List of permitted pets is “absurd,”say animal lovers
A list of permitted pets is “fundamentally unfair”, the National Council for Animal Lovers (NRD) said last week. “In the Netherlands, Germany and France you’re allowed to keep a muntjac but not in Belgium,” a spokesman lamented.
Last week the government’s official journal published a list of species which may be kept by Homo sapiens belgicus. It includes Bennett’s wallaby (Macropus rufogriseus rufogriseus), Campbell’s dwarf hamster (Phodopus campbelli), the Roborovski dwarf hamster (Phodopus roborovskii), the African pygmy mouse (Mus minutoides) and the Eastern chipmunk (Tamias striatus).
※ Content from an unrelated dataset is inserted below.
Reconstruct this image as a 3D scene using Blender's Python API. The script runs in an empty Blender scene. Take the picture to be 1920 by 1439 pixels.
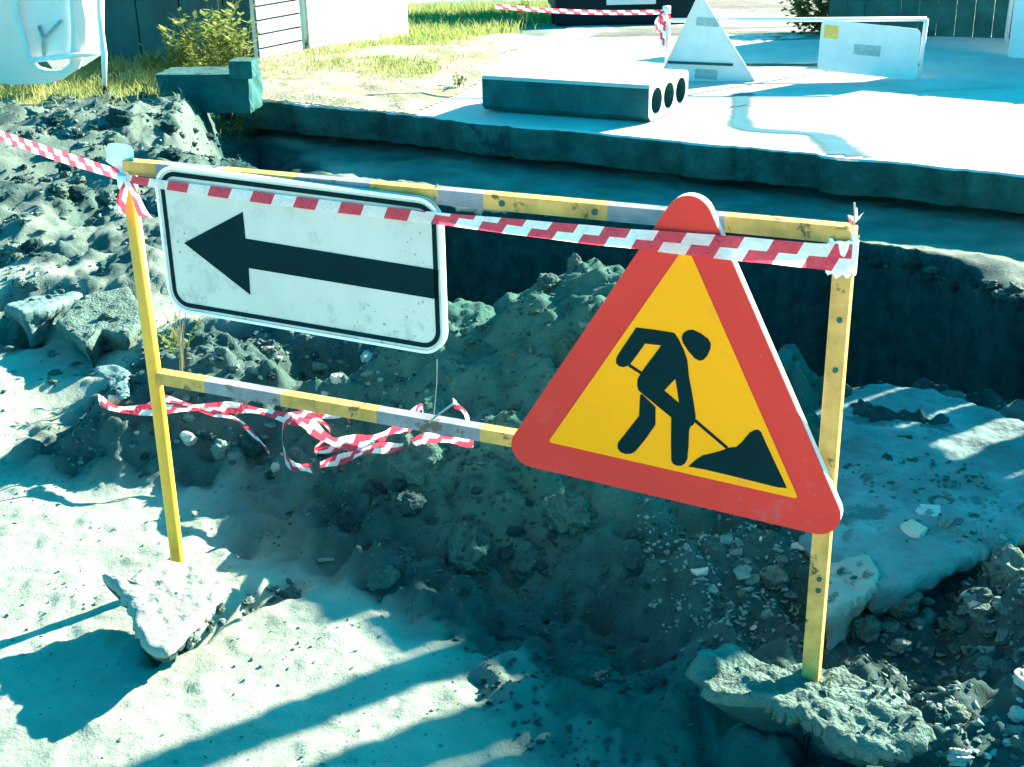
import bpy, bmesh, math, random
import numpy as np
from mathutils import Vector, Matrix

random.seed(7)
RNG = np.random.default_rng(11)
SC = bpy.context.scene
COL = SC.collection
rad = math.radians

# ------------------------------------------------------------------ camera
FPX, CAM_H, PITCH, ROLL = 2500.0, 1.65, rad(22.62), rad(1.3)
CW, CH = 1920.0, 1439.0
_f = np.array([0, math.cos(PITCH), -math.sin(PITCH)])
_r = np.array([1.0, 0, 0])
_d = np.array([0, -math.sin(PITCH), -math.cos(PITCH)])
AX = math.cos(ROLL) * _r + math.sin(ROLL) * _d
AY = math.cos(ROLL) * _d - math.sin(ROLL) * _r
AF = _f
EYE = np.array([0, 0, CAM_H])
cam_data = bpy.data.cameras.new('camera')
cam_data.sensor_width = 36.0
cam_data.lens = FPX / CW * 36.0
cam_data.clip_start = 0.05
cam_data.clip_end = 2000
cam = bpy.data.objects.new('camera', cam_data)
COL.objects.link(cam)
m = Matrix.Identity(4)
for i in range(3):
    m[i][0] = AX[i]; m[i][1] = -AY[i]; m[i][2] = -AF[i]; m[i][3] = EYE[i]
cam.matrix_world = m
SC.camera = cam

# ------------------------------------------------------------------ light
SUN_AZ = math.atan2(0.57, 0.82)          # direction towards the sun, from +x
SUN_EL = rad(24.0)
SUN_VEC = Vector((math.cos(SUN_AZ) * math.cos(SUN_EL), math.sin(SUN_AZ) * math.cos(SUN_EL), math.sin(SUN_EL)))
world = bpy.data.worlds.new('World')
SC.world = world
world.use_nodes = True
wn = world.node_tree
wn.nodes.clear()
w_out = wn.nodes.new('ShaderNodeOutputWorld')
w_bg = wn.nodes.new('ShaderNodeBackground')
w_sky = wn.nodes.new('ShaderNodeTexSky')
w_sky.sky_type = 'NISHITA'
w_sky.sun_disc = False
w_sky.sun_elevation = SUN_EL
w_sky.sun_rotation = math.pi / 2 - SUN_AZ
w_mix = wn.nodes.new('ShaderNodeMix')
w_mix.data_type = 'RGBA'
w_mix.blend_type = 'MULTIPLY'
w_mix.inputs[0].default_value = 1.0
w_mix.inputs[7].default_value = (0.0, 0.66, 0.75, 1)      # the picture's teal cast in everything the sky lights
wn.links.new(w_sky.outputs[0], w_mix.inputs[6])
wn.links.new(w_mix.outputs[2], w_bg.inputs[0])
w_bg.inputs[1].default_value = 0.088
wn.links.new(w_bg.outputs[0], w_out.inputs[0])
sun_data = bpy.data.lights.new('sun', 'SUN')
sun_data.energy = 5.0
sun_data.angle = rad(0.5)
sun_data.color = (1.0, 0.81, 0.63)
sun = bpy.data.objects.new('sun', sun_data)
COL.objects.link(sun)
sun.rotation_euler = SUN_VEC.to_track_quat('Z', 'Y').to_euler()
SC.view_settings.view_transform = 'Standard'
SC.view_settings.look = 'None'
SC.view_settings.exposure = 2.7
SC.view_settings.gamma = 1.0
SC.view_settings.use_curve_mapping = False

# ------------------------------------------------------------------ pixel helpers (survey of the place)
def ray(x, y):
    return AX * ((x - 960) / FPX) + AY * ((y - 719.5) / FPX) + AF

def atz(x, y, z=0.0):
    d = ray(x, y)
    return EYE + d * ((z - CAM_H) / d[2])

def atY(x, y, Y):
    d = ray(x, y)
    return EYE + d * (Y / d[1])

# ------------------------------------------------------------------ noise
def _hash(ix, iy, s):
    n = (ix.astype(np.int64) * 374761393 + iy.astype(np.int64) * 668265263 + s * 974634777) & 0xffffffff
    n = ((n ^ (n >> 13)) * 1274126177) & 0xffffffff
    n = n ^ (n >> 16)
    return (n & 0xffffff) / float(0xffffff)

def vnoise(x, y, s=0):
    x = np.asarray(x, float); y = np.asarray(y, float)
    ix = np.floor(x); iy = np.floor(y)
    fx = x - ix; fy = y - iy
    fx = fx * fx * fx * (fx * (fx * 6 - 15) + 10); fy = fy * fy * fy * (fy * (fy * 6 - 15) + 10)
    a = _hash(ix, iy, s); b = _hash(ix + 1, iy, s); c = _hash(ix, iy + 1, s); d = _hash(ix + 1, iy + 1, s)
    return (a * (1 - fx) + b * fx) * (1 - fy) + (c * (1 - fx) + d * fx) * fy - 0.5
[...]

But no muntjac, which is a type of deer.
Cervophiles, however, can content themselves with the red deer (Cervus elaphus), the Sika deer (Cervus nippon), the chital (Axis axis or Cervus axis) or the fallow deer (Dama dama). Animals on the list of 42 permitted species may be kept as companion animals, as well as bred and traded. In addition to the exotic species above, the list also includes the cat, dog, rabbit and horse, pig, hamster and guinea-pig. For all others, a permit is required.
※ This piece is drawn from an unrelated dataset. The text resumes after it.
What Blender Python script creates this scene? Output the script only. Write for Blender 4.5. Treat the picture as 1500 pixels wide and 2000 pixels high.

The last list produced by the public health ministry was struck down by the Council of State on an application by the NRD, and the latest list is a replacement. Unusually, it consists of precisely the same 44 species. The difference, according to the ministry, is that members of the public may now petition to have their favourite species added to the white list.
“The list was and is drawn up arbitrarily,” said Roger Van Look of the NRD, which has been battling the white list since it was introduced in 2001. “Someone with no experience can keep an Asian buffalo [Bubalus bubalis] on his balcony, but breeding Sugar gliders [Petaurus breviceps] is forbidden. The whole situation is absurd.”